Während der Westen 18 Todesopfer zu beklagen hatte, sind für die DDR keine offiziellen Statistiken bekannt. Recherchen ergaben jedoch 18 Verkehrstote bei 700 Unfällen, 440 Verletzte, zuzüglich Menschen, die in ihren Fahrzeugen erfroren oder überrollt wurden.

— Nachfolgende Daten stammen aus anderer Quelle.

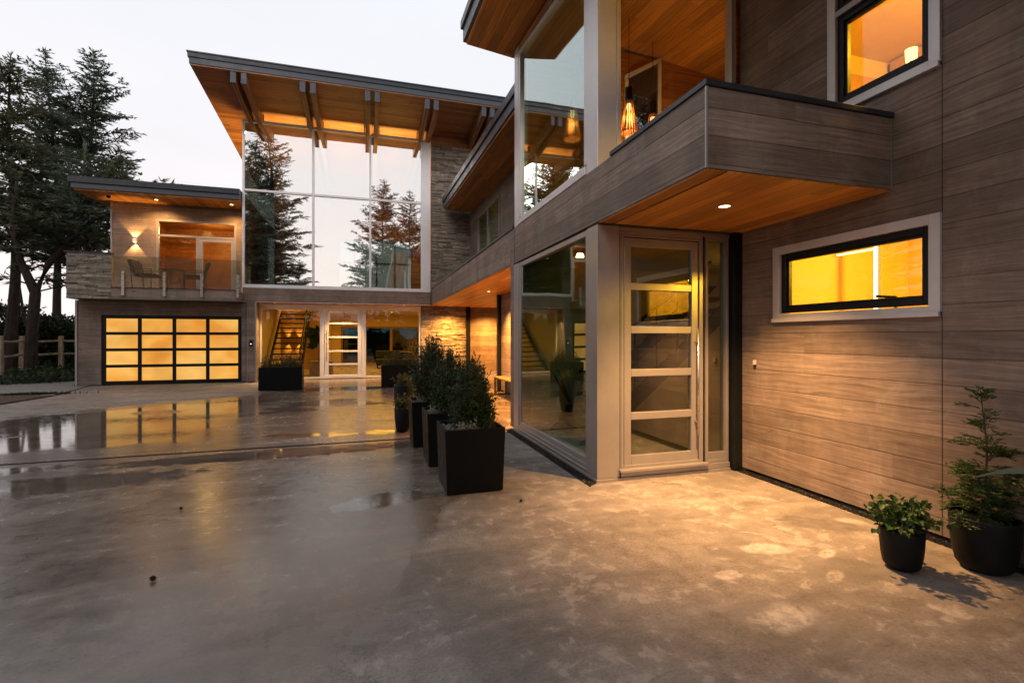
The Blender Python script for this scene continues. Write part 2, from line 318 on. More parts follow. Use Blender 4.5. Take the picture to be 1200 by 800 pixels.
MS = m_siding()
M = dict(
    siding=MS, stone=m_stone(), concrete=m_concrete(),
    cedar_x=m_plank('cedar_boards_across', 'x', .14, (.22, .092, .032), (.46, .215, .085), .45),
    cedar_y=m_plank('cedar_boards_along', 'y', .14, (.34, .125, .022), (.64, .285, .05), .45),
    cedar_w=m_plank('cedar_wall_boards', 'w', .14, (.27, .10, .025), (.50, .22, .055), .45),
    beam=m_plank('timber_beam', 'y', .6, (.20, .10, .045), (.40, .225, .115), .5),
    frame=m_plain('anodised_frame', (.36, .33, .315), .36, .4, .05, 2),
    frame_skylit=m_plain('anodised_frame_skylit', (.62, .59, .585), .36, .3, .05, 2),  # paler copy of the frame metal: sky brightness put into its colour
    white=m_plain('pale_metal_frame', (.84, .83, .84), .35, .2, .04, 2),
    slate=m_plain('dark_roof_metal', (.026, .033, .043), .42, .2, .15, 3),
    slate2=m_plain('weathered_roof_metal', (.062, .072, .088), .45, .2, .12, 3),
    black=m_plain('black_metal', (.008, .009, .0095), .4, .0, .2, 5, .25),
    planter=m_plain('black_powder_coat', (.004, .0045, .005), .5, 0, .18, 14, .16, .05),
    pot=m_plain('matt_black_pot', (.006, .0065, .007), .55, 0, .2, 20, .18, .1),
    plaster=m_plain('warm_plaster', (.66, .50, .26), .8, 0, .05, 2),
    plaster3=m_plain('ochre_panel', (.46, .27, .10), .6, 0, .08, 2),
    plaster2=m_plain('cream_plaster', (.55, .45, .28), .8, 0, .06, 2),
    floor=m_plain('interior_floor', (.32, .26, .19), .3, 0, .15, 2),
    dark=m_plain('dark_interior', (.05, .042, .035), .7, 0, .2, 2),
    steel=m_plain('brushed_steel', (.55, .54, .53), .28, .9, .06, 9),
    mirror_glass=m_glass('reflective_glass', .74, (.82, .88, .84)),
    bay_glass=m_glass('bay_window_glass', .10, (.50, .68, .60), 1.65),
    up_glass=m_glass('upper_bay_glass', .22, (.60, .80, .76), 1.8),
    clear=m_glass('clear_glass', .0, (.90, .93, .89), 1.45),
    door_glass=m_glass('door_glass', .12, (.62, .64, .56), 1.6),
    tintp=m_glass('tinted_pane', .04, (.50, .58, .62), 1.5), pane=m_glass('window_pane', .0, (.92, .92, .85), 1.45),
    rear_glass=m_glass('tinted_rear_glass', .06, (.13, .23, .27), 1.5),
    frost=m_frost('frosted_glass'), garage=m_garage(),
    lamp=m_emit('lamp_glow', (1, .62, .28), 14), bulb=m_emit('bulb_glow', (1, .55, .18), 4.5), strip=m_emit('led_strip_glow', (1, .78, .36), 4), keyled=m_emit('keypad_light', (.6, .65, 1), 2.5),
    soil=m_plain('dark_soil', (.035, .026, .02), .95, 0, .5, 40, None, .8),
    gravel=None, needle=m_leaf('needle_dark', (.075, .115, .080), .5, .6, .3), needle2=m_leaf('needle_olive', (.08, .105, .058), .5, .6, .3),
    needle3=m_leaf('needle_hedge', (.03, .05, .02), .5, .6, .15),
    yew=m_leaf('yew_leaf', (.030, .062, .022), .5, .45, .15), herb=m_leaf('herb_leaf', (.075, .095, .03), .5, .5, .3), silver=m_leaf('silver_leaf', (.26, .28, .22), .35, .6, .3),
    salal=m_leaf('glossy_leaf', (.035, .085, .018), .45, .5, .2, .3), cedarleaf=m_leaf('sapling_leaf', (.05, .105, .03), .45, .55, .25),
    strap=m_leaf('strap_leaf', (.09, .13, .09), .15, .4, .2), palm=m_leaf('indoor_leaf', (.03, .07, .02), .3, .4, .2), grass=m_leaf('ground_cover', (.028, .045, .016), .5, .6, .2),
    bark=m_bark('dark_bark', (.05, .036, .028)), moss=m_bark('mossy_bark', (.10, .085, .045)), twig=m_bark('twig', (.09, .055, .035)),
    fence=m_bark('fence_wood', (.36, .26, .18)), earth=m_plain('earth', (.05, .04, .028), .95, 0, .4, 1.5), mulch=m_plain('bark_mulch', (.05, .026, .015), .95, 0, .7, 25, None, 1.),
    path=m_plain('path_concrete', (.20, .17, .145), .7, 0, .12, 3, None, .2), fabric=m_plain('charcoal_fabric', (.008, .009, .011), .9, 0, .15, 20), oak=m_plain('oak', (.26, .14, .06), .5, 0, .15, 4),
)
def m_gravel():
    t = NT('pebble_strip'); p, x, y, z = t.pos()
    v = t.n('ShaderNodeTexVoronoi'); t.put(v.inputs['Vector'], p); v.inputs['Scale'].default_value = 55
    c = t.ramp(v.outputs['Color'], (0, (.004, .004, .004)), (.8, (.02, .018, .017)), (1, (.22, .2, .18)))
    return t.done(t.bsdf(c, .7, 0, t.bump(v.outputs['Distance'], 1., -.02), .1))
M['gravel'] = m_gravel()
def m_slat():
    return m_plain('birch_slat', (.50, .17, .035), .5, 0, .12, 9)
M['slat'] = m_slat()

# ------------------------------------------------------------------ ground
g = MB(); g.box(-250, 250, -120, 260, -1.2, -.03)
o = obj('ground', g, M['earth']); tag(o, 'dark earth around the driveway and under the trees', 'ground', kind='structure')
g = MB()
# driveway slab in three bays parted by pebble joints
def yline(x): return 7.02 + .028*(x+1)   # pebble joint
g.prism([(-16, -6), (4.6, -6), (4.6, yline(4.6)-.042), (-16, yline(-16)-.042)], -.2, 0)
g.prism([(-16, yline(-16)+.042), (4.6, yline(4.6)+.042), (5.2, 18.6), (-3.7, 18.6), (-3.7, 17.5), (-7.9, 17.5), (-7.35, 14.67), (-7.55, 12.6), (-16, 12.3)], -.2, 0)
o = obj('driveway', g, M['concrete']); tag(o, 'wet concrete driveway with puddles', 'driveway', kind='structure')
g = MB(); g.prism([(-16, yline(-16)-.042), (4.6, yline(4.6)-.042), (4.6, yline(4.6)+.042), (-16, yline(-16)+.042)], -.2, -.012)
o = obj('drain_strip', g, M['gravel']); tag(o, 'dark pebble filled joint crossing the driveway', 'drain', kind='structure')
g = MB(); g.prism([(-12.5, 15.2), (-8.8, 15.26), (-7.45, 14.75), (-7.95, 17.5), (-8.35, 17.5), (-9.1, 19.3), (-12.5, 17.6)], -.2, .012)
o = obj('side_path', g, M['path']); tag(o, 'pale concrete path beside the garage', 'path', kind='structure')
g = MB(); g.prism([(-14, 12.42), (-7.6, 12.72), (-7.43, 14.68), (-8.8, 15.2), (-14, 15.1)], -.2, .02)
o = obj('mulch_bed', g, M['mulch']); tag(o, 'brown bark mulch between driveway and path', 'mulch', kind='structure')

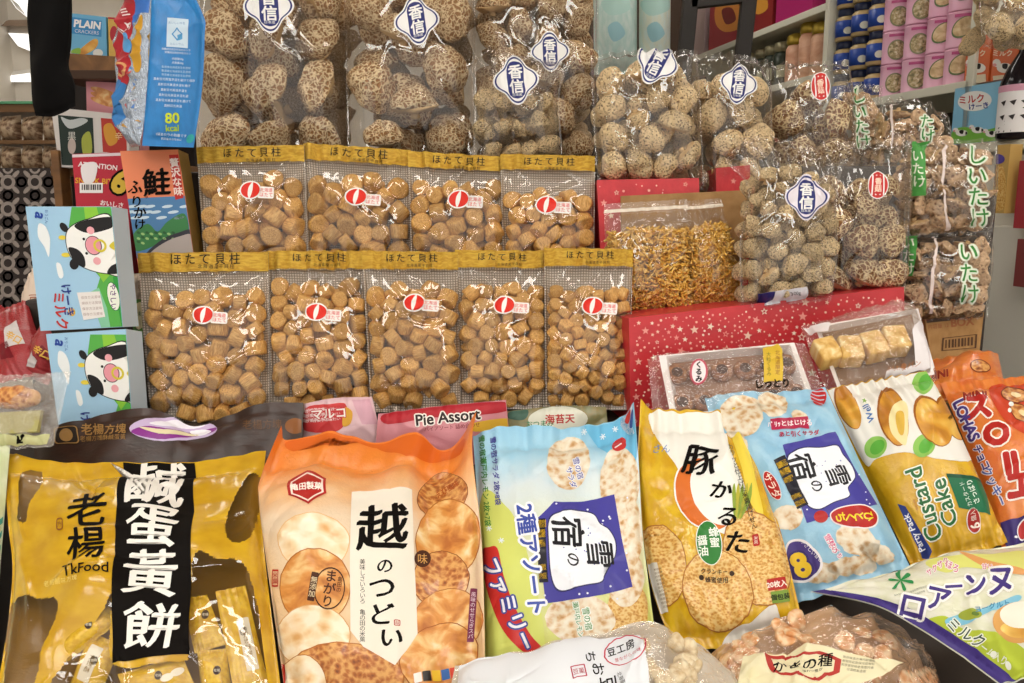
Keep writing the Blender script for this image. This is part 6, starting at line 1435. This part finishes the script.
sbox('gift_box', 'red and gold boxed sweets right of the dark metal frame', 'box', 750, 772, 24, .34, ink('8a2a2a', .4), gift2, group='boxed sweets on the upper shelf', z=Z1)
sbox('gift_box', 'magenta boxed sweets above the gold-lidded jars', 'box', 776, 812, 14, .3, ink('b02a6a', .4), None, group='boxed sweets on the upper shelf', z=Z1)
# orange packets, blue packet, bottle on the right bay
def cowpack(f, x): 
    f.poly(ell(x + 2, 68, 8, 5), K('f0ece4'), 2, ''); f.poly(ell(x - 6, 63, 4, 4), K('f0ece4'), 2.4, ''); f.poly(spline([(x, 64), (x + 5, 64), (x + 4, 69), (x, 68)], 4), K('2a2424'), 3, ''); f.poly(ell(x - 8, 65, 2, 1.6), K('e2a0a0'), 3, ''); f.poly([(x - 10, 76), (x + 10, 74), (x + 10, 84), (x - 10, 86)], K('e4d4b8'), 2, ''); f.text('ミルク', x, 53, 7, K('f4e4c8'), bold=.03, lay=3, part='')
sbox('snack_packet', 'orange milk sweet packet standing atop the blue packet, beside the pink tins', 'packet', 963, 987, 90, .105, foil('de6a34', rough=.3, coat=.4), lambda f: cowpack(f, 976), group='orange milk sweet packets', off=.01, dep=.03, z=Z3 + .135)
sbox('snack_packet', 'orange milk sweet packet standing above the blue packet, nearer the edge', 'packet', 990, 1015, 86, .105, foil('de6a34', rough=.3, coat=.4), lambda f: cowpack(f, 1003), group='orange milk sweet packets', off=.01, dep=.03, z=Z3 + .135)
def blue(f):
    f.poly(ell(975, 101, 17, 10, -6), K('f0f0ec'), 2, ''); f.text('ミルク', 972, 99, 9, K('c0383a'), ang=-6, bold=.03, lay=3, part=''); f.text('けーき', 979, 106, 7, K('2a3c8c'), ang=-6, bold=.03, lay=3, part='')
    f.poly(spline([(953, 131), (965, 127), (985, 130), (1002, 127), (1002, 142), (952, 144)], 4), K('7ab84a'), 2, '')
    for x, y in ((962, 133), (978, 130), (992, 134)):
        f.poly(ell(x, y, 6, 3.2), K('f2f0ea'), 3, ''); f.poly(ell(x - 6, y - 3, 2.6, 2.2), K('f2f0ea'), 3, ''); f.poly(spline([(x - 2, y - 2.6), (x + 2, y - 2.8), (x + 1, y + 1), (x - 2, y)], 4), K('242022'), 4, ''); f.poly(spline([(x + 4, y - 1.5), (x + 6, y), (x + 4, y + 2)], 4), K('242022'), 4, ''); f.poly(ell(x - 7.5, y - 2, 1.2, 1), K('e2a0a0'), 4, '')
sbox('milk_carton', 'blue milk sweet carton under the orange packets on the shelf', 'carton', 951, 1003, 138, .13, foil('8ac6e6', rough=.3, coat=.4), blue, off=.0, dep=.06, z=Z3)
t = Thing('bottle', 'dark bottle with a white handwritten label at the right edge', 'bottle'); q = SP(1021, 134, .03); c = np.array([q[0], q[1], Z3]); r = .05
cyl(t, 'glass', c, [(r * .92, 0), (r, .006), (r, .12), (r * .8, .15), (.02, .185), (.018, .215)], ink('1f1a1e', .12)); cyl(t, 'cap', c + ZV * .205, [(.021, 0), (.021, .022), (.019, .025)], ink('e6e2da', .4))
a = math.atan2(-c[1], -c[0]); cylart(t, 'label', c, r, np.array([(-.075, -.05), (.075, -.05), (.075, .05), (-.075, .05)]), K('ece8e6'), .065, a); cylart(t, 'label', c, r, np.array([(-.075, .036), (.075, .036), (.075, .05), (-.075, .05)]), K('d9a0b4'), .065, a, .0012)
for k in range(6): cylart(t, 'label', c, r, np.array([(-.05 + .022 * (k % 3), .015 - .03 * (k // 3)), (-.036 + .022 * (k % 3), .018 - .03 * (k // 3)), (-.04 + .022 * (k % 3), .006 - .03 * (k // 3))]), K('3a3434'), .065, a, .0014)
t.finish()
def chips(f): f.poly(ell(998, 159, 7, 5), K('5a4a9a'), 2, ''); f.poly(spline([(993, 172), (1004, 168), (1006, 205), (994, 208)], 4), M_CRACK, 2, '')
sbox('snack_packet', 'golden snack packet with a purple mark on the white cabinet front', 'packet', 991, 1004, 213, .145, foil('c9a25a', rough=.3, coat=.5), chips, off=-.04, dep=.03)
sbox('snack_packet', 'red packet fixed to the cream cabinet, upper one', 'packet', 1013, 1040, 228, .14, foil('a8303a', rough=.3, coat=.4), None, off=-.032, dep=.03, group='red packets on the cabinet')
sbox('snack_packet', 'red packet fixed to the cream cabinet, lower one', 'packet', 1013, 1040, 286, .10, foil('8a3a3a', rough=.3, coat=.4), None, off=-.032, dep=.03, group='red packets on the cabinet')
mush_bag('on the shelf at the right edge', [(978, -30), (1050, -30)], [(982, 48), (1050, 46)], (1.80, 1.80, 1.78, 1.78), 'small', 13, 35, 1.8, T=.04, v0=.02, dens=.82)
# ------------------------------------------------------------------ dark frame, teal bags at the back
t = Thing('metal_frame', 'dark metal frame leaning in front of the far shelf', 'frame')
Yf = 2.7; bl = ink('3a3531', .45)
def bar(part, a, b, w):
    p, q = P(a[0], a[1], Yf), P(b[0], b[1], Yf); d = q - p; L = np.linalg.norm(d); d /= L; n = np.cross(d, (0, 1, 0)); R = np.stack([n, d, np.cross(n, d)], 1)
    V, F = bevel_box((0, 0, 0), w, L, .03, .003); t.add(part, V @ R.T + (p + q) / 2, F, bl)
bar('post', (697, -70), (630, 640), .045); bar('post#2', (756, -66), (678, 640), .045); bar('rail', (690, 4), (742, -2), .03); t.finish()
def teal(label, c, seed, col):
    t, s = packet('tote_bag', label, 'bag', [c[0], c[1]], [c[3], c[2]], (2.5, 2.5, 2.5, 2.5), foil(col, rough=.5, coat=.1, col2='cfe0da'), (0, 0, 1), T=.05, seed=seed, nu=30, nv=30, crease=5, group='pale teal bags at the back')
    A = np.array(c); m = A.mean(0); s.poly(spline([(m[0] - 8, 28), (m[0] + 2, 22), (m[0] + 10, 34), (m[0] - 2, 42)], 4), K('9cc8d0'), 2); s.poly(spline([(m[0] - 14, 2), (m[0] + 10, -4), (m[0] + 14, 10), (m[0] - 6, 16)], 4), K('b4d8d0'), 2); t.finish()
teal('pale teal printed bag standing behind the small red box', [(593, -30), (637, -30), (637, 75), (594, 75)], 111, 'b9d6cf')
teal('cream and teal printed bag beside the dark metal frame', [(639, -30), (671, -30), (670, 75), (639, 75)], 112, 'd5dccb')
t = Thing('low_cupboard', 'dark low cupboard that carries the teal bags', 'cupboard'); V, F = bevel_box((.365, 2.62, .915), .36, .30, 1.83, .006); t.add('', V, F, ink('3c3028', .6)); t.finish()
# a dark rack behind them
t = Thing('dark_cupboard', 'dark cupboard standing behind the teal bags', 'cupboard'); V, F = bevel_box((.42, 3.3, 1.2), .42, .35, 2.4, .006); t.add('', V, F, ink('4a3a2e', .6)); t.finish()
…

Die Katastrophe offenbarte die Verwundbarkeit der DDR-Wirtschaft. Die Staatssicherheit konstatierte einen massiven Vertrauensverlust der Bevölkerung in die Regierung, da „in einem sozialistischen Staat mit straffer Planwirtschaft nach 30-jährigem Bestehen bereits in wenigen Tagen ein fast totaler Zusammenbruch der Wirtschaft möglich ist“. Die DDR kämpfte noch Jahre mit den Folgen dieser sechs Tage Eiszeit. Für manche war es der „Anfang vom Ende“, für andere ein einmaliges Erlebnis und ein Test des menschlichen Zusammenhalts.